In the previous post, I wrote about how I solved a problem with fetchmail connecting to the postfix mail server. I also have postfix configured to transfer mail to procmail, which does some filtering for me using some rules I’ve written in ~/.procmailrc. But postfix+procmail is really overkill for a laptop or any other machine that is not going to be used as a mail server. Both of these programs can be replaced by maildrop, which delivers mail to your local mailbox or maildir, and which has a much more readable filtering language than procmail.

To get started with maildrop on Linux Mint or Ubuntu, install the maildrop and courier-authdaemon packages. It’s not strictly necessary, but for safety you can also disable postfix by doing this:

sudo service postfix stop
sudo chkconfig postfix off

Now you need to configure fetchmail to use maildrop. Simply add the following line to your ~.fetchmailrc:

mda "/usr/bin/maildrop"

The quotes aren’t necessary; I had them there because I had been experimenting with passing options to maildrop. The fetchmail man page recommends the options “-d %T”, but these aren’t required in this simple, single-user setup.
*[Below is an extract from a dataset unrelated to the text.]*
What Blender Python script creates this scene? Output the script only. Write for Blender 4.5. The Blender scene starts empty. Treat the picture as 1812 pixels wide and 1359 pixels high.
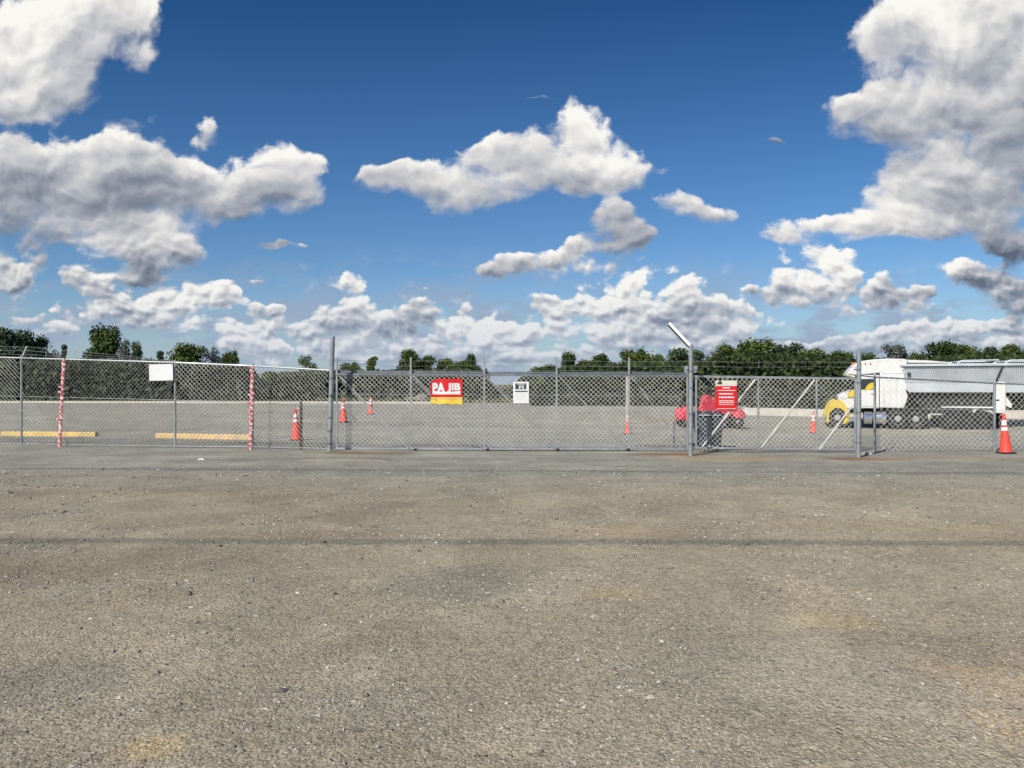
import bpy, bmesh, math, random
from mathutils import Vector, Matrix, noise
random.seed(7)
R = math.radians
S = bpy.context.scene
COL = S.collection
F = 1309.0; HZ = 680.0; CX = 906.0; CH = 1.7

# ------------------------------------------------------------------ helpers
def P(px, py, Y):
    return Vector(((px - CX) * Y / F, Y, CH + (HZ - py) * Y / F))
def gz(x, y):
    z = -0.42 * math.exp(-((x - 15) / 11) ** 2 - ((y - 33) / 8) ** 2)
    z += -0.06 * math.exp(-((y - 30) / 9) ** 2)
    z += 0.012 * noise.noise(Vector((x * .35, y * .35, 0))) + 0.004 * noise.noise(Vector((x * 1.7, y * 1.7, 3)))
    z += 0.05 * math.exp(-((x + 4.6) / 1.2) ** 2 - ((y - 18.6) / .35) ** 2)
    return z
def G(px, Y, dz=0.0):
    x = (px - CX) * Y / F
    return Vector((x, Y, gz(x, Y) + dz))

SPLIT = {'front_wing','barbed_wire_arm','grommet','band_clamp','mesh_clip','roller_bracket','step','marker_light','locker_door','anchor_pin','rear_fender','front_fender','hinge','wheel_nut','tension_wire','stay','landing_gear','mud_guard'}
class MB:
    def __init__(s): s.v = []; s.f = []; s.mi = []; s.cur = 0; s.col = None
    def add(s, vs, fs):
        o = len(s.v); s.v += [tuple(v) for v in vs]
        s.f += [tuple(i + o for i in f) for f in fs]; s.mi += [s.cur] * len(fs)
        return s
    def box(s, c, size, rot=None):
        x, y, z = [k / 2 for k in size]
        vs = [Vector(p) for p in ((-x,-y,-z),(x,-y,-z),(x,y,-z),(-x,y,-z),(-x,-y,z),(x,-y,z),(x,y,z),(-x,y,z))]
        if rot is not None: vs = [rot @ v for v in vs]
        c = Vector(c)
        return s.add([v + c for v in vs], [(0,3,2,1),(4,5,6,7),(0,1,5,4),(1,2,6,5),(2,3,7,6),(3,0,4,7)])
    def bar(s, a, b, w, h=None, n=4, up=(0,0,1)):
        h = w if h is None else h
        a = Vector(a); b = Vector(b); d = (b - a).normalized(); u = Vector(up)
        if abs(d.dot(u)) > .95: u = Vector((0, -1, 0))
        sx = d.cross(u).normalized(); sy = sx.cross(d)
        vs = []
        for p in (a, b):
            for (i, j) in ((-1,-1),(1,-1),(1,1),(-1,1)): vs.append(p + sx * i * w / 2 + sy * j * h / 2)
        return s.add(vs, [(0,3,2,1),(4,5,6,7),(0,1,5,4),(1,2,6,5),(2,3,7,6),(3,0,4,7)])
    def tube(s, pts, r, n=8, cap=True):
        pts = [Vector(p) for p in pts]; rs = r if isinstance(r, (list, tuple)) else [r] * len(pts)
        vs = []; fs = []
        for i, p in enumerate(pts):
            d = (pts[min(i+1, len(pts)-1)] - pts[max(i-1, 0)]).normalized()
            u = Vector((0, 0, 1)) if abs(d.z) < .9 else Vector((0, 1, 0))
            sx = d.cross(u).normalized(); sy = sx.cross(d)
            for k in range(n):
                a = 2 * math.pi * k / n
                vs.append(p + (sx * math.cos(a) + sy * math.sin(a)) * rs[i])
        for i in range(len(pts) - 1):
            for k in range(n):
                k2 = (k + 1) % n
                fs.append((i*n+k, i*n+k2, (i+1)*n+k2, (i+1)*n+k))
        if cap:
            fs.append(tuple(range(n - 1, -1, -1))); fs.append(tuple((len(pts)-1)*n + k for k in range(n)))
        return s.add(vs, fs)
    def lathe(s, prof, n=16, c=(0,0,0), axis='z'):
        vs = []; fs = []; c = Vector(c)
        for (r, z) in prof:
            for k in range(n):
                a = 2 * math.pi * k / n
                if axis == 'z': q = Vector((r*math.cos(a), r*math.sin(a), z))
                else: q = Vector((r*math.cos(a), z, r*math.sin(a)))
                vs.append(q + c)
        for i in range(len(prof) - 1):
            for k in range(n):
                k2 = (k+1) % n
                fs.append((i*n+k, i*n+k2, (i+1)*n+k2, (i+1)*n+k))
        fs.append(tuple(range(n-1, -1, -1))); fs.append(tuple((len(prof)-1)*n + k for k in range(n)))
        return s.add(vs, fs)
    def prism(s, poly, y0, y1):       # poly in (x,z), extruded along y
        n = len(poly)
        vs = [(x, y0, z) for x, z in poly] + [(x, y1, z) for x, z in poly]
        fs = [tuple(range(n)), tuple(range(2*n-1, n-1, -1))]
        for k in range(n):
            k2 = (k+1) % n; fs.append((k, k+n, k2+n, k2))
        return s.add(vs, fs)
    def islands(s):
        par = list(range(len(s.v)))
        def find(a):
            while par[a] != a: par[a] = par[par[a]]; a = par[a]
            return a
        for f in s.f:
            r0 = find(f[0])
            for k in f[1:]: par[find(k)] = r0
        out = {}
        for f in s.f: out.setdefault(find(f[0]), []).append(f)
        for fs in out.values():
            ids = sorted({k for f in fs for k in f}); mp = {k: i for i, k in enumerate(ids)}
            m_ = MB(); m_.add([s.v[k] for k in ids], [tuple(mp[k] for k in f) for f in fs]); yield m_
    def build(s, name, mat, parent=None, smooth=False, bevel=0):
        if name in SPLIT:
            for m_ in list(s.islands()): o = m_.build_one(name, mat, parent, smooth, bevel)
            return o
        return s.build_one(name, mat, parent, smooth, bevel)
    def build_one(s, name, mat, parent=None, smooth=False, bevel=0):
        me = bpy.data.meshes.new(name)
        me.from_pydata(s.v, [], s.f)
        mats = mat if isinstance(mat, (list, tuple)) else [mat]
        for m in mats: me.materials.append(m)
        if len(mats) > 1: me.polygons.foreach_set('material_index', s.mi)
        bm = bmesh.new(); bm.from_mesh(me)
        bmesh.ops.recalc_face_normals(bm, faces=bm.faces); bm.to_mesh(me); bm.free()
        if smooth:
            me.polygons.foreach_set('use_smooth', [True] * len(me.polygons))
            try: me.set_sharp_from_angle(angle=R(40))
            except Exception: pass
        me.update()
        o = bpy.data.objects.new(name, me); COL.objects.link(o)
        if parent: o.parent = parent
        if bevel:
            b = o.modifiers.new('bevel', 'BEVEL'); b.width = bevel; b.segments = 2; b.limit_method = 'ANGLE'; b.angle_limit = R(40)
        return o
def tag(o, label=None, cat=None, group=None, kind=None):
    if label: o['label'] = label
    if cat: o['category'] = cat
    if group: o['group'] = group
    if kind: o['kind'] = kind
    return o
def thing(name, loc, label, cat, group=None, rz=0, scale=1):
    o = bpy.data.objects.new(name, None); COL.objects.link(o)
    o.location = loc; o.rotation_euler = (0, 0, rz); o.scale = (scale,)*3; o.empty_display_size = .2
    return tag(o, label, cat, group)
def copy_tree(o, parent=None):
    c = o.copy(); COL.objects.link(c)
    if parent: c.parent = parent
    for ch in list(o.children): copy_tree(ch, c)
    return c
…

The next step is to write some mail filtering rules for maildrop. These go into the file ~/.mailfilter. The mailfilter man page describes the filtering language, but doesn’t give many examples. Here’s my ~/.mailfilter (with a bogus address replacing a real one):


logfile "$HOME/maildrop.log"

if (/^From:.*torvalds@linux\.com/)
  to $LINUS

if (/^From:.*word@m-w\.com/)
  to $WOTD


In this example, I’m filtering mail to three different maildir directories; all messages that aren’t caught by the two filters get delivered to the default maildir. If these directories didn’t already exist, they would need to be created with the maildirmake program. maildrop also allows delivering mail to mbox files, but I consider mbox evil and don’t use it any more.

Now whenever you run fetchmail, it should hand off the mail to maildrop for delivery. Check the log file, ~/maildrop.log, to make sure your filtering works as expected.